Comment 5 Richard W.M. Jones 2009-02-06 14:55:30 UTC
New Package CVS Request
=======================
Package Name: mingw32-openssl
Short Description: MinGW port of the OpenSSL toolkit
Owners: rjones berrange lfarkas
Branches: F-10 EL-5
InitialCC:

Comment 6 Kevin Fenzi 2009-02-08 21:52:08 UTC
cvs done.

Comment 7 Wojciech Pilorz 2009-03-02 11:02:54 UTC
Is there any possibility that the mingw32 guidelines be changed
and static libraries be included (perhaps in separated packages *-static*.rpm)
rather than purged during build ?

I want static libraries because
I need to create a number of small tools running
on NT4 or XP machines and distributes over company 
WAN to several hundreds of servers, and I definitely
cannot make them depend of extra dlls.

Perhaps I am not the only one who would need mingw32* static libs.
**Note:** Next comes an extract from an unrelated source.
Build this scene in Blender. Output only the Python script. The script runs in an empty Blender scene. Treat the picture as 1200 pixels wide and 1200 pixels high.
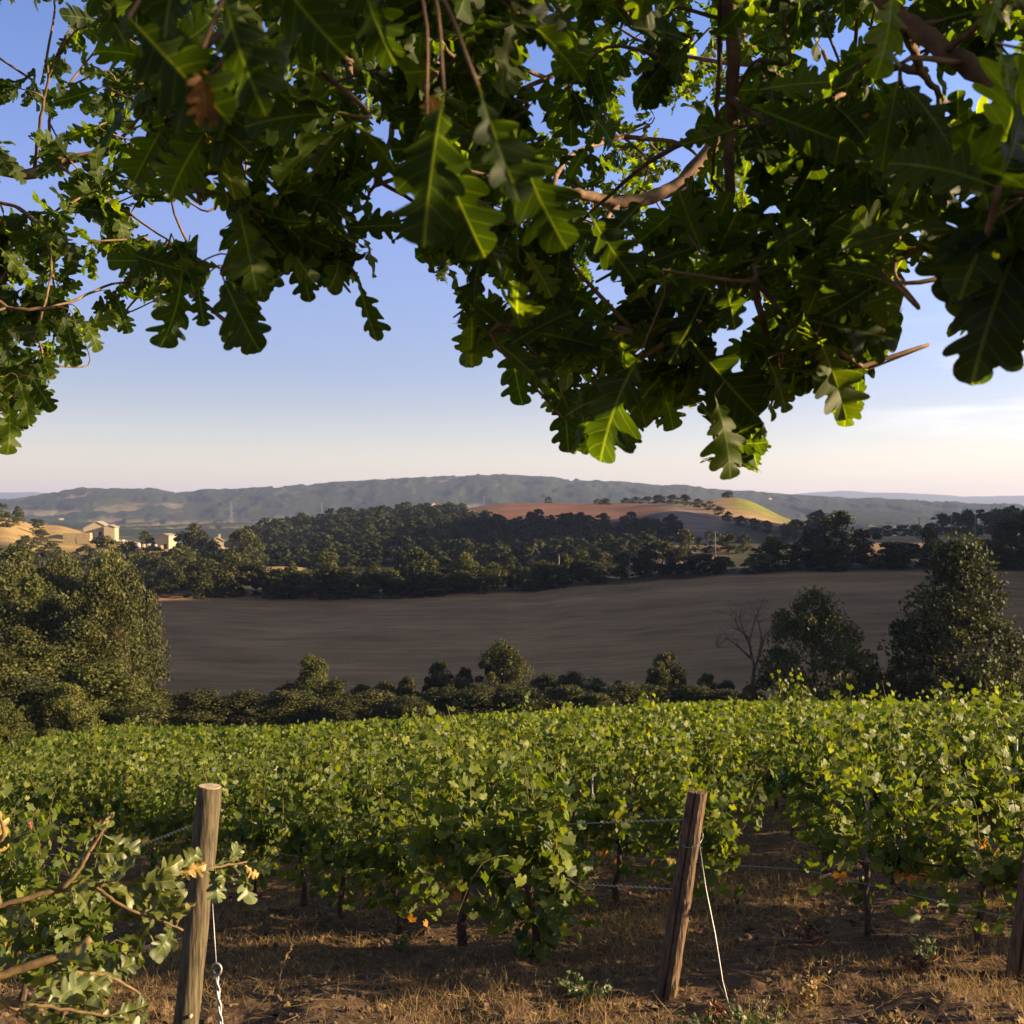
import bpy, math, random
import numpy as np
from mathutils import Vector, Matrix

R = math.radians
rng = np.random.default_rng(11)
random.seed(11)
sc = bpy.context.scene
col = sc.collection

# ------------------------------------------------------------------ camera, sky, sun, exposure
SUN_EL, SUN_AZ = 16.0, 96.0            # degrees; azimuth clockwise from the view direction (+Y)
cam_d = bpy.data.cameras.new("camera")
cam = bpy.data.objects.new("camera", cam_d)
col.objects.link(cam)
cam.location = (0, 0, 0)
cam.rotation_euler = (R(90), 0, 0)
cam_d.sensor_width = 36.0
cam_d.lens = 36.0
cam_d.clip_start = 0.05
cam_d.clip_end = 40000
cam_d.dof.use_dof = True
cam_d.dof.focus_distance = 3.2
cam_d.dof.aperture_fstop = 15.0
sc.camera = cam
sc.render.resolution_x = sc.render.resolution_y = 1024
sc.view_settings.view_transform = 'Standard'
sc.view_settings.look = 'None'
sc.view_settings.exposure = 1.85
sc.view_settings.gamma = 1.0
sc.cycles.max_bounces = 6
sc.cycles.transparent_max_bounces = 6
sc.cycles.volume_bounces = 0

world = bpy.data.worlds.new("World")
sc.world = world
world.use_nodes = True
wn, wl = world.node_tree.nodes, world.node_tree.links
for n in list(wn):
    wn.remove(n)
w_out = wn.new('ShaderNodeOutputWorld')
w_bg = wn.new('ShaderNodeBackground')
w_sky = wn.new('ShaderNodeTexSky')
w_sky.sky_type = 'NISHITA'
w_sky.sun_disc = False
w_sky.sun_elevation = R(SUN_EL)
w_sky.sun_rotation = R(SUN_AZ)
w_sky.altitude = 300
w_sky.air_density = 1.0
w_sky.dust_density = 0.6
w_sky.ozone_density = 2.0
w_bg.inputs['Strength'].default_value = 0.085
# thin low cloud wisps in the west, fixed on the sky dome by direction
w_tc = wn.new('ShaderNodeTexCoord')
w_map = wn.new('ShaderNodeMapping')
w_map.inputs['Scale'].default_value = (3.0, 3.0, 22.0)
w_no = wn.new('ShaderNodeTexNoise')
w_no.inputs['Scale'].default_value = 1.6
w_no.inputs['Detail'].default_value = 6
w_r = wn.new('ShaderNodeValToRGB')
w_r.color_ramp.elements[0].position = 0.50
w_r.color_ramp.elements[1].position = 0.72
w_sep = wn.new('ShaderNodeSeparateXYZ')
w_rx = wn.new('ShaderNodeMapRange'); w_rx.inputs['From Min'].default_value = 0.28; w_rx.inputs['From Max'].default_value = 0.5
w_rz = wn.new('ShaderNodeMapRange'); w_rz.inputs['From Min'].default_value = 0.26; w_rz.inputs['From Max'].default_value = 0.12
w_m1 = wn.new('ShaderNodeMath'); w_m1.operation = 'MULTIPLY'
w_m2 = wn.new('ShaderNodeMath'); w_m2.operation = 'MULTIPLY'
w_m3 = wn.new('ShaderNodeMath'); w_m3.operation = 'MULTIPLY'; w_m3.inputs[1].default_value = 0.6
w_mix = wn.new('ShaderNodeMixRGB')
w_mix.inputs['Color2'].default_value = (7.0, 6.4, 5.8, 1)
wl.new(w_tc.outputs['Generated'], w_map.inputs['Vector'])
wl.new(w_map.outputs['Vector'], w_no.inputs['Vector'])
wl.new(w_no.outputs['Fac'], w_r.inputs['Fac'])
wl.new(w_tc.outputs['Generated'], w_sep.inputs['Vector'])
wl.new(w_sep.outputs['X'], w_rx.inputs['Value'])
wl.new(w_sep.outputs['Z'], w_rz.inputs['Value'])
wl.new(w_r.outputs['Color'], w_m1.inputs[0]); wl.new(w_rx.outputs['Result'], w_m1.inputs[1])
wl.new(w_m1.outputs[0], w_m2.inputs[0]); wl.new(w_rz.outputs['Result'], w_m2.inputs[1])
wl.new(w_m2.outputs[0], w_m3.inputs[0])
wl.new(w_m3.outputs[0], w_mix.inputs['Fac'])
w_tint = wn.new('ShaderNodeValToRGB')          # evening air: pinkish horizon, deep blue higher up, unseen zenith dulled to warm the shade
TINT = [(0.0, (0.93, 0.70, 0.60)), (0.05, (0.87, 0.665, 0.61)), (0.10, (0.69, 0.55, 0.59)), (0.14, (0.62, 0.53, 0.64)), (0.29, (0.76, 0.68, 0.93)), (0.45, (0.62, 0.68, 0.96)), (0.56, (0.54, 0.45, 0.38)), (1.0, (0.58, 0.43, 0.30))]
while len(w_tint.color_ramp.elements) < len(TINT): w_tint.color_ramp.elements.new(0.5)
for _e, (_p, _c) in zip(w_tint.color_ramp.elements, TINT):
    _e.position = _p; _e.color = (_c[0], _c[1], _c[2], 1)
w_tm = wn.new('ShaderNodeMixRGB'); w_tm.blend_type = 'MULTIPLY'; w_tm.inputs['Fac'].default_value = 1.0
wl.new(w_sep.outputs['Z'], w_tint.inputs['Fac'])
w_glow = wn.new('ShaderNodeMapRange')          # brighter towards the sun's side
w_glow.inputs['From Min'].default_value = -0.45; w_glow.inputs['From Max'].default_value = 0.45
w_glow.inputs['To Min'].default_value = 0.77; w_glow.inputs['To Max'].default_value = 1.2
wl.new(w_sep.outputs['X'], w_glow.inputs['Value'])
w_gs = wn.new('ShaderNodeVectorMath'); w_gs.operation = 'SCALE'
wl.new(w_tint.outputs['Color'], w_gs.inputs[0]); wl.new(w_glow.outputs['Result'], w_gs.inputs['Scale'])
wl.new(w_sky.outputs['Color'], w_tm.inputs['Color1']); wl.new(w_gs.outputs['Vector'], w_tm.inputs['Color2'])
wl.new(w_tm.outputs['Color'], w_mix.inputs['Color1'])
wl.new(w_mix.outputs['Color'], w_bg.inputs['Color'])
wl.new(w_bg.outputs['Background'], w_out.inputs['Surface'])

sun_d = bpy.data.lights.new("sun", 'SUN')
sun_d.energy = 4.6
sun_d.angle = R(0.55)
sun_d.color = (1.0, 0.75, 0.43)
sun = bpy.data.objects.new("sun", sun_d)
col.objects.link(sun)
to_sun = Vector((math.sin(R(SUN_AZ)) * math.cos(R(SUN_EL)), math.cos(R(SUN_AZ)) * math.cos(R(SUN_EL)), math.sin(R(SUN_EL))))
sun.rotation_euler = to_sun.to_track_quat('Z', 'Y').to_euler()
sun.location = to_sun * 400

# ------------------------------------------------------------------ helpers
def tag(o, label=None, cat=None, group=None, kind=None):
    if label: o['label'] = label
    if cat: o['category'] = cat
    if group: o['group'] = group
    if kind: o['kind'] = kind
    return o

def empty(name, loc, rz=0.0):
    o = bpy.data.objects.new(name, None)
    o.empty_display_size = 0.2
    o.location = loc
    o.rotation_euler = (0, 0, rz)
    col.objects.link(o)
    return o

def link(name, mesh, parent=None):
    o = bpy.data.objects.new(name, mesh)
    col.objects.link(o)
    if parent is not None: o.parent = parent
    return o

def copy_tree(root, loc, rz=0.0, scale=None):
    r = root.copy(); col.objects.link(r)
    r.location = loc; r.rotation_euler = (0, 0, rz)
    if scale is not None: r.scale = scale
    for ch in root.children:
        c = ch.copy(); col.objects.link(c); c.parent = r
        for g in ch.children:
            d = g.copy(); col.objects.link(d); d.parent = c
    return r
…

Right now, to make standalone executable (not requiring any extra
dlls) with mingw32-gcc on Fedora10 which needs, say, just MD5 functions
from openssl, I need to recompile mingw32-openssl from source 
to get the static libraries.

If such change is possible, it would make mingw32* more usable 
out-of-the-box for me (and I would be happy to volunteer to make
patches for spec files of mingw32* if needed)

Comment 8 Richard W.M. Jones 2009-03-02 11:23:06 UTC
Please see this discussion:

http://lists.fedoraproject.org/pipermail/fedora-mingw/2009-February/thread.html#585

In particular, the resolution here:

http://lists.fedoraproject.org/pipermail/fedora-mingw/2009-February/000616.html

This bug is for the OpenSSL review.  Send any further
comments to the mailing list.

Comment 9 Michal Nowak 2009-03-18 13:24:00 UTC
I can see this in Rawhide, can we close?